▶ _DATA LINES_
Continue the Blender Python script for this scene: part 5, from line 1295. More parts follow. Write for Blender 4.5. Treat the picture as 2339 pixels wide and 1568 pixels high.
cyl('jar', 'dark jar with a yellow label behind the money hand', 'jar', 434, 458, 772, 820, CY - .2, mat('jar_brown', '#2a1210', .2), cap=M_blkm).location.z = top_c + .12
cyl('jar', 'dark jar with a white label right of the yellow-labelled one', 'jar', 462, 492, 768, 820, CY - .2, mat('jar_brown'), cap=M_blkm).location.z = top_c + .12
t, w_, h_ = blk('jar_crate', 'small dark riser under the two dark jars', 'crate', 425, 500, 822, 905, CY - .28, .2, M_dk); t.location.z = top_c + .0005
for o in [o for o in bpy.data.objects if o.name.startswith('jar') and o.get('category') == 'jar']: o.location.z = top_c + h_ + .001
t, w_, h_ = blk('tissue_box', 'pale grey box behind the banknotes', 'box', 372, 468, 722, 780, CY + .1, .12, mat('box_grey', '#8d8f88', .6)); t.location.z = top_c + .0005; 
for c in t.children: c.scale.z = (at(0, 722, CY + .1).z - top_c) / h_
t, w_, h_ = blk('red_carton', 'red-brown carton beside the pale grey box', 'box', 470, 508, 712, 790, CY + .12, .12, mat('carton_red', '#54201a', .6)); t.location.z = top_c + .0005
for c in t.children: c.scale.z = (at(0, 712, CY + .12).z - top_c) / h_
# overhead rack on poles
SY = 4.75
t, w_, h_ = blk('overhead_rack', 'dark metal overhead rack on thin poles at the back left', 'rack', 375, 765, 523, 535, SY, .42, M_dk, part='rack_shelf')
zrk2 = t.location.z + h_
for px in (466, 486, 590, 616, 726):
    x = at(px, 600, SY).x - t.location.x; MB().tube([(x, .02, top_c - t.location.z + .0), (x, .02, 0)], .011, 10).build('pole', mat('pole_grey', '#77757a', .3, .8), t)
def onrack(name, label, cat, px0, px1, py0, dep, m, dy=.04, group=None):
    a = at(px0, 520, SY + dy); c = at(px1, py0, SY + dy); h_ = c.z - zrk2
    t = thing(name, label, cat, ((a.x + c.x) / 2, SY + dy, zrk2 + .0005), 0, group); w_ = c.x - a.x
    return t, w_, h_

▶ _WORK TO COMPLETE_
Each line of the listing should be copied exactly.

▶ _EXERCISE RESPONSE_
Continue the Blender Python script for this scene: part 5, from line 1295. More parts follow. Write for Blender 4.5. Treat the picture as 2339 pixels wide and 1568 pixels high.
cyl('jar', 'dark jar with a yellow label behind the money hand', 'jar', 434, 458, 772, 820, CY - .2, mat('jar_brown', '#2a1210', .2), cap=M_blkm).location.z = top_c + .12
cyl('jar', 'dark jar with a white label right of the yellow-labelled one', 'jar', 462, 492, 768, 820, CY - .2, mat('jar_brown'), cap=M_blkm).location.z = top_c + .12
t, w_, h_ = blk('jar_crate', 'small dark riser under the two dark jars', 'crate', 425, 500, 822, 905, CY - .28, .2, M_dk); t.location.z = top_c + .0005
for o in [o for o in bpy.data.objects if o.name.startswith('jar') and o.get('category') == 'jar']: o.location.z = top_c + h_ + .001
t, w_, h_ = blk('tissue_box', 'pale grey box behind the banknotes', 'box', 372, 468, 722, 780, CY + .1, .12, mat('box_grey', '#8d8f88', .6)); t.location.z = top_c + .0005; 
for c in t.children: c.scale.z = (at(0, 722, CY + .1).z - top_c) / h_
t, w_, h_ = blk('red_carton', 'red-brown carton beside the pale grey box', 'box', 470, 508, 712, 790, CY + .12, .12, mat('carton_red', '#54201a', .6)); t.location.z = top_c + .0005
for c in t.children: c.scale.z = (at(0, 712, CY + .12).z - top_c) / h_
# overhead rack on poles
SY = 4.75
t, w_, h_ = blk('overhead_rack', 'dark metal overhead rack on thin poles at the back left', 'rack', 375, 765, 523, 535, SY, .42, M_dk, part='rack_shelf')
zrk2 = t.location.z + h_
for px in (466, 486, 590, 616, 726):
    x = at(px, 600, SY).x - t.location.x; MB().tube([(x, .02, top_c - t.location.z + .0), (x, .02, 0)], .011, 10).build('pole', mat('pole_grey', '#77757a', .3, .8), t)
def onrack(name, label, cat, px0, px1, py0, dep, m, dy=.04, group=None):
    a = at(px0, 520, SY + dy); c = at(px1, py0, SY + dy); h_ = c.z - zrk2
    t = thing(name, label, cat, ((a.x + c.x) / 2, SY + dy, zrk2 + .0005), 0, group); w_ = c.x - a.x
    return t, w_, h_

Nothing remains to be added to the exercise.